BRIEF:
Your task is to repeat the listing exactly.

MATERIAL PROVIDED:

= = =

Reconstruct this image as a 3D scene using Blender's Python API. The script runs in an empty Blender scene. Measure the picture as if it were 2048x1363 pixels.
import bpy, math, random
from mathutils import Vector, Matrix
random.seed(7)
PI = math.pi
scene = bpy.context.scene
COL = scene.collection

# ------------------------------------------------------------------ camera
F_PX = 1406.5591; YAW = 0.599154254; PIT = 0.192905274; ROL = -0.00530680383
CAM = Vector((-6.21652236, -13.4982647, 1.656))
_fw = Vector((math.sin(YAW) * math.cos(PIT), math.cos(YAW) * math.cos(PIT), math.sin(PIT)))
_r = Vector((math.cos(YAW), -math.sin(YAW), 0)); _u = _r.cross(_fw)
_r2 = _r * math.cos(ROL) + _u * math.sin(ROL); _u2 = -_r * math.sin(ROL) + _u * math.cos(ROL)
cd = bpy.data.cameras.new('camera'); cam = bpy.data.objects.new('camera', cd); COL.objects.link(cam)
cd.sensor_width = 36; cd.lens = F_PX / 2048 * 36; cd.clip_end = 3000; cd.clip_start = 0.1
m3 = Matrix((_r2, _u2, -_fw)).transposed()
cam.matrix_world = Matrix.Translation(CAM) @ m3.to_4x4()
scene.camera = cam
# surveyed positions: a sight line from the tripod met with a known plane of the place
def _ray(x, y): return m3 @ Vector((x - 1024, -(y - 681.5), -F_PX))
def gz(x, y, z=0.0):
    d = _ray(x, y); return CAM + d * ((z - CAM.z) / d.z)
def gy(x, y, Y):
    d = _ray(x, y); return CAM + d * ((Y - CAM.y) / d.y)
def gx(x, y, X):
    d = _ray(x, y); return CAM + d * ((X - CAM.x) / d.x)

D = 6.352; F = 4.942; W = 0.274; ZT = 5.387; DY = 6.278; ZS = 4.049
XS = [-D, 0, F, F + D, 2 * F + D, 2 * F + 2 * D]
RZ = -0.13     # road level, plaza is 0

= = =

SOLUTION:
Reconstruct this image as a 3D scene using Blender's Python API. The script runs in an empty Blender scene. Measure the picture as if it were 2048x1363 pixels.
import bpy, math, random
from mathutils import Vector, Matrix
random.seed(7)
PI = math.pi
scene = bpy.context.scene
COL = scene.collection

# ------------------------------------------------------------------ camera
F_PX = 1406.5591; YAW = 0.599154254; PIT = 0.192905274; ROL = -0.00530680383
CAM = Vector((-6.21652236, -13.4982647, 1.656))
_fw = Vector((math.sin(YAW) * math.cos(PIT), math.cos(YAW) * math.cos(PIT), math.sin(PIT)))
_r = Vector((math.cos(YAW), -math.sin(YAW), 0)); _u = _r.cross(_fw)
_r2 = _r * math.cos(ROL) + _u * math.sin(ROL); _u2 = -_r * math.sin(ROL) + _u * math.cos(ROL)
cd = bpy.data.cameras.new('camera'); cam = bpy.data.objects.new('camera', cd); COL.objects.link(cam)
cd.sensor_width = 36; cd.lens = F_PX / 2048 * 36; cd.clip_end = 3000; cd.clip_start = 0.1
m3 = Matrix((_r2, _u2, -_fw)).transposed()
cam.matrix_world = Matrix.Translation(CAM) @ m3.to_4x4()
scene.camera = cam
# surveyed positions: a sight line from the tripod met with a known plane of the place
def _ray(x, y): return m3 @ Vector((x - 1024, -(y - 681.5), -F_PX))
def gz(x, y, z=0.0):
    d = _ray(x, y); return CAM + d * ((z - CAM.z) / d.z)
def gy(x, y, Y):
    d = _ray(x, y); return CAM + d * ((Y - CAM.y) / d.y)
def gx(x, y, X):
    d = _ray(x, y); return CAM + d * ((X - CAM.x) / d.x)

D = 6.352; F = 4.942; W = 0.274; ZT = 5.387; DY = 6.278; ZS = 4.049
XS = [-D, 0, F, F + D, 2 * F + D, 2 * F + 2 * D]
RZ = -0.13     # road level, plaza is 0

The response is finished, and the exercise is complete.